Antonio Banderas offers a surprisingly restrained performance; the normally intense and exciting actor pulls back in illuminating ways. Every bit of pain, every reflection, is viscerally felt. It’s truly an outstanding turn, and possibly the best of his career. Asier Flores as the young Salvador is introspective and curious with such an inherently compelling presence on screen. Asier Etxeandia is wonderfully prickly and charming, with Leonardo Sbaraglia providing some heartfelt moments. As the younger and older versions of Jacinta, both Penelope Cruz and Julieta Serrano light up the screen. Cruz especially is quite good, painting a vivid portrait of motherhood. Serrano and Banderas played mother and son twice before in Almodovar’s Women on the Verge of a Nervous Breakdown and Matador, and they have a lovely chemistry through their wrenching scenes.

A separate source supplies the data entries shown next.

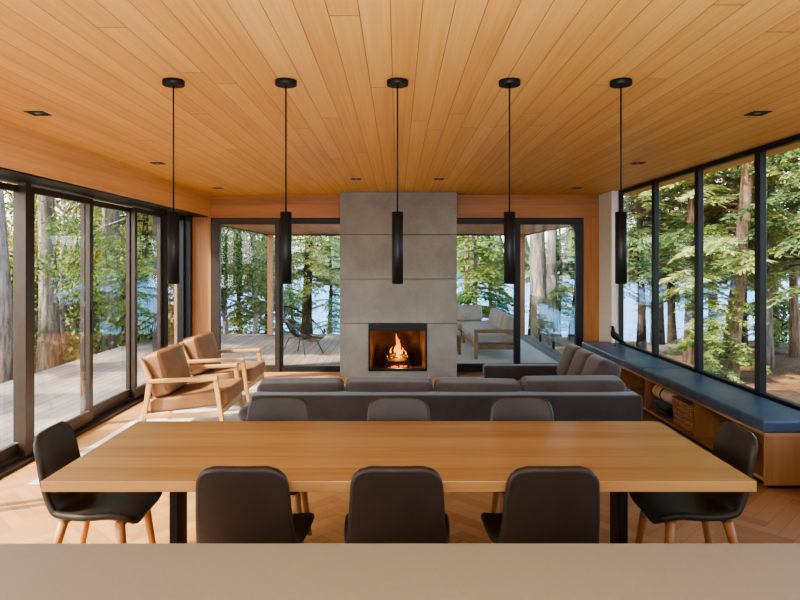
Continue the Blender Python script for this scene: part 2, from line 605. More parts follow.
# white return wall in the right back corner
mb = MB(); mb.box(3.085, 3.26, 9.22, YB, 0, CZ); struct('wall_corner', mb, M['white'])
mb = MB(); mb.box(3.19, 3.33, Y0, 9.22, 0, .50); struct('wall_right', mb, M['black'])
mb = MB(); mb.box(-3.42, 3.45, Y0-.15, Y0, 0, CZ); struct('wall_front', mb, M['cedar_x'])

def glazed(name, plane, at, a0, a1, z0, z1, fw, fd, mat, rails=None, handle=None, gname='pane'):
    """framed pane. plane 'x' = pane faces X at X=at, spanning Y a0..a1; 'y' likewise"""
    t = thing(name, (at, (a0+a1)/2, 0) if plane == 'x' else ((a0+a1)/2, at, 0), None, None, kind='structure')
    fb, ft, fs0, fs1 = rails or (fw, fw, fw, fw)
    d = fd/2
    def bx(mb, u0, u1, w0, w1, dd=d):
        if plane == 'x': mb.box(at-dd, at+dd, u0, u1, w0, w1)
        else: mb.box(u0, u1, at-dd, at+dd, w0, w1)
    mb = MB()
    o = [(a0, z0), (a1, z0), (a1, z1), (a0, z1)]
    i = [(a0+fs0, z0+fb), (a1-fs1, z0+fb), (a1-fs1, z1-ft), (a0+fs0, z1-ft)]
    vs, fs = [], []
    for s in (-d, d):
        for u, w in o+i:
            vs.append((at+s, u, w) if plane == 'x' else (u, at+s, w))
    for k in range(4):
        n = (k+1) % 4
        fs += [(k, n, 4+n, 4+k), (8+k, 12+k, 12+n, 8+n), (k, 8+k, 8+n, n), (4+k, 4+n, 12+n, 12+k)]
    mb.add(vs, fs)
    mod_bevel(mb.build('frame', mat, t), .004, 1)
    mb = MB()
    q = [(a0+fs0, z0+fb), (a1-fs1, z0+fb), (a1-fs1, z1-ft), (a0+fs0, z1-ft)]
    mb.add([(at, u, w) if plane == 'x' else (u, at, w) for u, w in q], [(0, 1, 2, 3)])
    mb.build(gname, M['glass' if plane == 'x' else 'door_glass'], t, fix=False)
    return t

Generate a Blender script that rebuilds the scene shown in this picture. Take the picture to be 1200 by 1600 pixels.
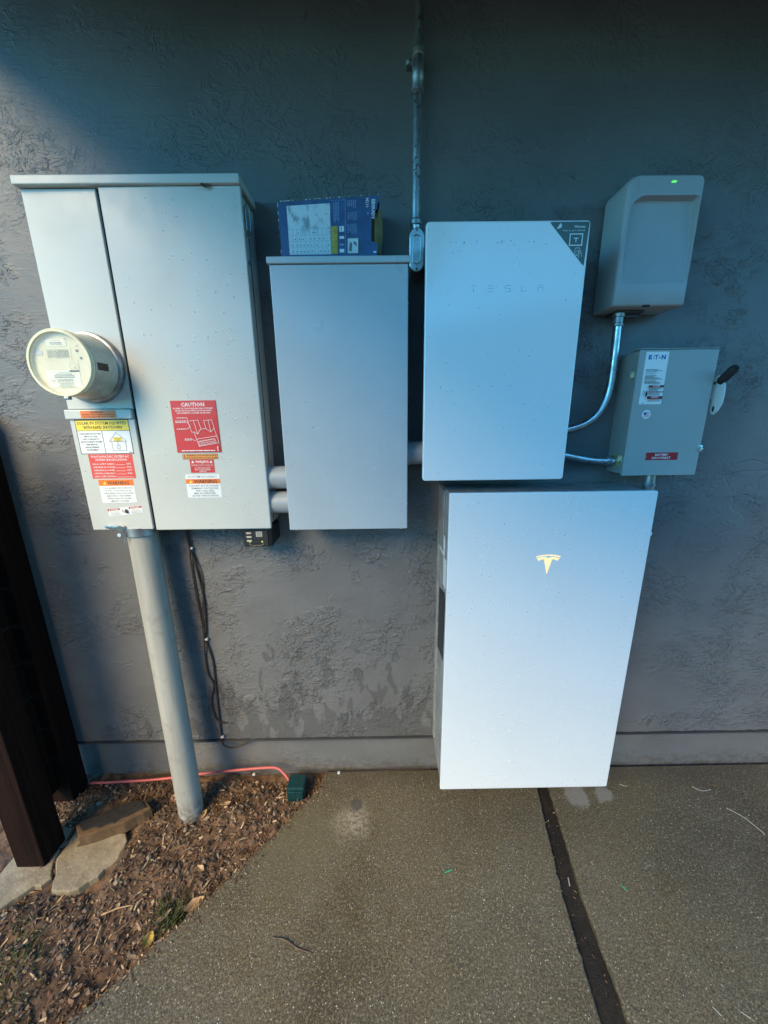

Pain and Glory is somber and melancholy, but can be splittingly funny like most Almodóvar films. The vibrant cinematography (by longtime collaborator Jose Luis Alcaine) and eccentric production design (Antxón Gómez) are just gorgeous to behold, with some jaw-dropping shots. The romantic, enigmatic score by Alberto Iglesias effectively carries the film forward. Pain and Glory is such a stunning film, and a perfect encapsulation of what makes Almodóvar such an exciting filmmaker.